Stored data =
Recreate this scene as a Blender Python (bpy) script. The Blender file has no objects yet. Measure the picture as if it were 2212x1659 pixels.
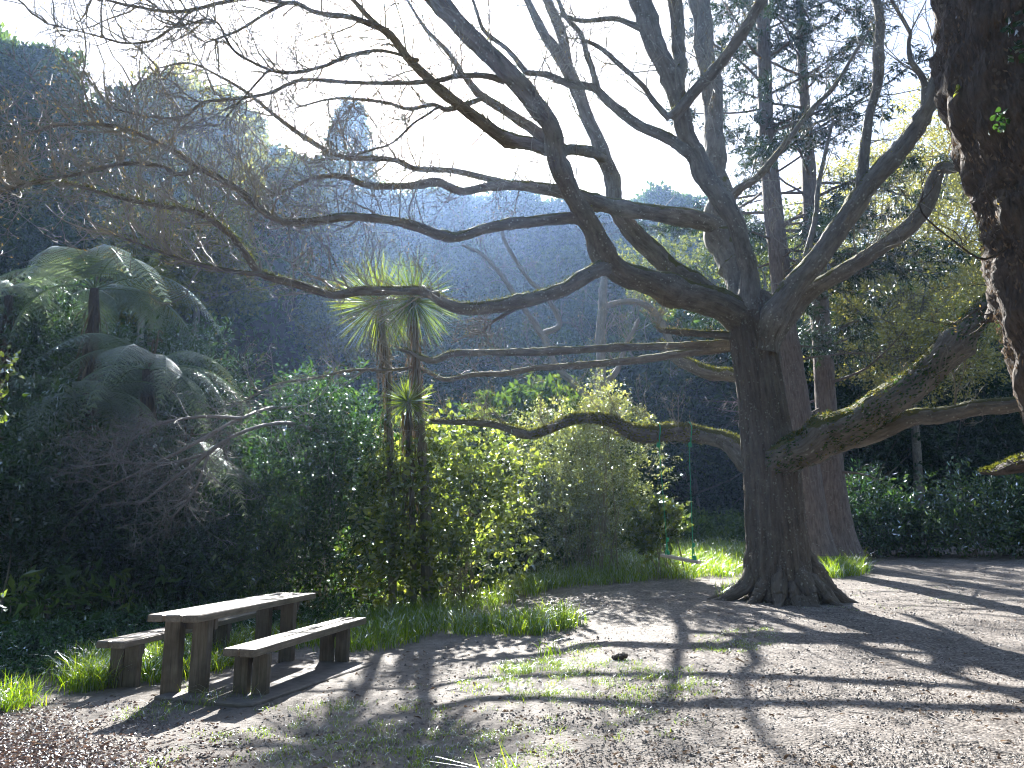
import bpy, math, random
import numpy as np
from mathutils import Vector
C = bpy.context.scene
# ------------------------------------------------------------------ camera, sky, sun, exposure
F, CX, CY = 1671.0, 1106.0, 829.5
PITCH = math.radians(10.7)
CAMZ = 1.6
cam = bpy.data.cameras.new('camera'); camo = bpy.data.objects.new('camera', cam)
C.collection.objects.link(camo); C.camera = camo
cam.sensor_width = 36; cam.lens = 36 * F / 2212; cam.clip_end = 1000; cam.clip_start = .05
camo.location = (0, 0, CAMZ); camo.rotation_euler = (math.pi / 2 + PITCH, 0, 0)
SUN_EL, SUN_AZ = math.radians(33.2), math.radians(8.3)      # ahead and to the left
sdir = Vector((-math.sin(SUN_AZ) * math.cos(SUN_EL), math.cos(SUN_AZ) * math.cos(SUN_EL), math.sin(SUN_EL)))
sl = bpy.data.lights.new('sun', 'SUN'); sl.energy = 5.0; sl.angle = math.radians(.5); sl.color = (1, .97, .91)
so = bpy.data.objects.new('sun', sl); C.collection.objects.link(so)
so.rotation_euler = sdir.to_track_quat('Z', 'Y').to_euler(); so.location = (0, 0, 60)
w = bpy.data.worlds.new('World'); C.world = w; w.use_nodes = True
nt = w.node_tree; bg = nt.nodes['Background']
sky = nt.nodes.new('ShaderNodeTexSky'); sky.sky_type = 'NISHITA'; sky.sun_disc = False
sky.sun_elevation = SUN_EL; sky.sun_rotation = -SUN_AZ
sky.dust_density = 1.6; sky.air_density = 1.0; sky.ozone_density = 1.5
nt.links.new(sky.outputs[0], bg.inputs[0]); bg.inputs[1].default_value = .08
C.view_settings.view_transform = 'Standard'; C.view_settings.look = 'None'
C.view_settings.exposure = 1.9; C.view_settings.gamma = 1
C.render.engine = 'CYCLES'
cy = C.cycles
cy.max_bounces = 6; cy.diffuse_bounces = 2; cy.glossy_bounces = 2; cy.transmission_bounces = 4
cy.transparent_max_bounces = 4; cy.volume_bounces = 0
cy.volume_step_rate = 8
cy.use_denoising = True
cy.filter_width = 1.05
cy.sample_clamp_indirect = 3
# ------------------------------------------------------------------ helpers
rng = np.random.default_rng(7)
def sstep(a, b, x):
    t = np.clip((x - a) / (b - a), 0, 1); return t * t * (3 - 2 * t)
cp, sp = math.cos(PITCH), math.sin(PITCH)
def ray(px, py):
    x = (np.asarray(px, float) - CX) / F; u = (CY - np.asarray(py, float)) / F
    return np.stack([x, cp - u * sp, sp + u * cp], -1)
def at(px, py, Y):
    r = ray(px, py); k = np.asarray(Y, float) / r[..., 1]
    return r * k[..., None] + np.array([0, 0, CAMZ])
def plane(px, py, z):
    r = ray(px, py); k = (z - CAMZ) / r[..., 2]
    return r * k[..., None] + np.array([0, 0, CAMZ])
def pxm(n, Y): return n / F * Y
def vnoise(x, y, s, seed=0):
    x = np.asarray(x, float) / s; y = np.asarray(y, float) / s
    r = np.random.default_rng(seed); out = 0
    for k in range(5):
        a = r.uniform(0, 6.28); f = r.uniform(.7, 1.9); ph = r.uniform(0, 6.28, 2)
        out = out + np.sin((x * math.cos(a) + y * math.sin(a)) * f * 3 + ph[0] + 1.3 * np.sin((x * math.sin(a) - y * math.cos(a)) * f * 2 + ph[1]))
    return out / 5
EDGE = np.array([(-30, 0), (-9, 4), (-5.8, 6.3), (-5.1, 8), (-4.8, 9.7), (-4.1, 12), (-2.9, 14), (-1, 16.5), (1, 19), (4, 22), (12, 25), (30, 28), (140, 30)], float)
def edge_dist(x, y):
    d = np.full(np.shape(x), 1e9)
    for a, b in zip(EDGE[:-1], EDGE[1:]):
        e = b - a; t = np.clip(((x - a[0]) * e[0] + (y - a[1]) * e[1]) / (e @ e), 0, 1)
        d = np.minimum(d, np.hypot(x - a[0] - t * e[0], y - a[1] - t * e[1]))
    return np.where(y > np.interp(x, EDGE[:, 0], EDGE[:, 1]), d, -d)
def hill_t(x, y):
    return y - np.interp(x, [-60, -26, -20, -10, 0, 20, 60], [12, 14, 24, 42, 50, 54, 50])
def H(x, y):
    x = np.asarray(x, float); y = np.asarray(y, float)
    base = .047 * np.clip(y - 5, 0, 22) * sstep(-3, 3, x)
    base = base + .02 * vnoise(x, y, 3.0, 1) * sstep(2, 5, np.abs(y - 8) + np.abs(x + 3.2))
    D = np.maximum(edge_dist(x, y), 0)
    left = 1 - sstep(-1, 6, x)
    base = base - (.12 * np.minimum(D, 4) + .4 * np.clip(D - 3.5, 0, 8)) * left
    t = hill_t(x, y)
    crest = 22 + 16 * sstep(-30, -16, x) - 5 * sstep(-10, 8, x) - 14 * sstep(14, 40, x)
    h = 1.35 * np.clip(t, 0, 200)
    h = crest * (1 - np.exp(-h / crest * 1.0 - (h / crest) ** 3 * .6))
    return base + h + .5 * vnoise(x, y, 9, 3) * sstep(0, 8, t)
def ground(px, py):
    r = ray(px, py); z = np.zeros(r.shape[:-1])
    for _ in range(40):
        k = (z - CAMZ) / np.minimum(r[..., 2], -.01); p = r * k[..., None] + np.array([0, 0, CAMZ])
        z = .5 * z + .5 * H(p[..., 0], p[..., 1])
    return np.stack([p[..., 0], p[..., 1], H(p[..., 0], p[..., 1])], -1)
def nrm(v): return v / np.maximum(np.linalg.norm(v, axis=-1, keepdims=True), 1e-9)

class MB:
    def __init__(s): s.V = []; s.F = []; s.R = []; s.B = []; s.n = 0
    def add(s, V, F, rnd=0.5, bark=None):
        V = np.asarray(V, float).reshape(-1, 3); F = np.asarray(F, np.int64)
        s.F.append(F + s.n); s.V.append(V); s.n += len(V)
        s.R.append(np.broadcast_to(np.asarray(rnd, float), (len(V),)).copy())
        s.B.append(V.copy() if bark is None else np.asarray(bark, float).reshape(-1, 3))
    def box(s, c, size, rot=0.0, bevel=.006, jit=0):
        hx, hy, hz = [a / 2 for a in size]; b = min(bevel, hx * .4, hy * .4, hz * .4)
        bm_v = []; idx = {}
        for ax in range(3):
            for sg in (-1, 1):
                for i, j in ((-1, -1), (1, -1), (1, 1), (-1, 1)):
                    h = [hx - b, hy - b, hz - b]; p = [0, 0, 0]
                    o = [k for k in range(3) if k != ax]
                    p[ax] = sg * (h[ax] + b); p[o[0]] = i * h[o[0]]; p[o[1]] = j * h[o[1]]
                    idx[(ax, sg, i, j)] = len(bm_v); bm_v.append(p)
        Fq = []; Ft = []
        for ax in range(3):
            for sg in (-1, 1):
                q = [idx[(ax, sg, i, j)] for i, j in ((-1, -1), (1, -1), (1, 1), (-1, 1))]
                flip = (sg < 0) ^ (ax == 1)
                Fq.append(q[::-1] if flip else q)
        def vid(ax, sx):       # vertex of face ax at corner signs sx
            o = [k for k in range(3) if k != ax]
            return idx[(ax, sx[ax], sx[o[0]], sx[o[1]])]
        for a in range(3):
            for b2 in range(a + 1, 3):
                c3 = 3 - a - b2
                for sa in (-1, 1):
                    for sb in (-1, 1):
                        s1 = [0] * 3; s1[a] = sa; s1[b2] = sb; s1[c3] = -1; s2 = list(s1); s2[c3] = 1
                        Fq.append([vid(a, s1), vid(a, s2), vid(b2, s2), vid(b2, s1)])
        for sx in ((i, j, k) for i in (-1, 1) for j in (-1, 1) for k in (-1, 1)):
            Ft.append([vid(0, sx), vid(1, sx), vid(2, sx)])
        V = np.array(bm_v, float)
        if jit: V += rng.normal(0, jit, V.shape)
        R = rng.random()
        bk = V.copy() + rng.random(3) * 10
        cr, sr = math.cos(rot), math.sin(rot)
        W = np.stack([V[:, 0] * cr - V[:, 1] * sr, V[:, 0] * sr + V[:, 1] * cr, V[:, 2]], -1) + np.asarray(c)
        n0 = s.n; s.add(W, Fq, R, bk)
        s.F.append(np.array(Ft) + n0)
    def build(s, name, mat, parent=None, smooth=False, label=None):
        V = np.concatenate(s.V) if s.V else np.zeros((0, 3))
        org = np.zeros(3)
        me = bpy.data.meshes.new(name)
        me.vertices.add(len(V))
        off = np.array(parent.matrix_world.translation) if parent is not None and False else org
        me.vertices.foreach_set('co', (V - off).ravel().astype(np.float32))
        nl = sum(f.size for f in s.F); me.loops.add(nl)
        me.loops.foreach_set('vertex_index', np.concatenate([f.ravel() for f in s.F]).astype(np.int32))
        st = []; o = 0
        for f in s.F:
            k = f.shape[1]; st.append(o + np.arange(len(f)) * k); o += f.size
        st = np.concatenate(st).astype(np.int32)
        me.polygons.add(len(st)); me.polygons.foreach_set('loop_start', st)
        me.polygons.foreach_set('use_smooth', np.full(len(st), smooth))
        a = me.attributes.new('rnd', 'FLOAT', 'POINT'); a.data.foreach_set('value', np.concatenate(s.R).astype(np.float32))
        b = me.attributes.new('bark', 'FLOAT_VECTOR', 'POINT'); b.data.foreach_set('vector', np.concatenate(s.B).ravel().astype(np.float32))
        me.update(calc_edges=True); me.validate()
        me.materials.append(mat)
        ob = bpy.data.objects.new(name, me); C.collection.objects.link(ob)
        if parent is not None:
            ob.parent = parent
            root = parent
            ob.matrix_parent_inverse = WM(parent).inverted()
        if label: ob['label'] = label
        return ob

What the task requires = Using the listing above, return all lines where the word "objects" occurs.

Exercise answer =
Recreate this scene as a Blender Python (bpy) script. The Blender file has no objects yet. Measure the picture as if it were 2212x1659 pixels.
cam = bpy.data.cameras.new('camera'); camo = bpy.data.objects.new('camera', cam)
C.collection.objects.link(camo); C.camera = camo
so = bpy.data.objects.new('sun', sl); C.collection.objects.link(so)
        ob = bpy.data.objects.new(name, me); C.collection.objects.link(ob)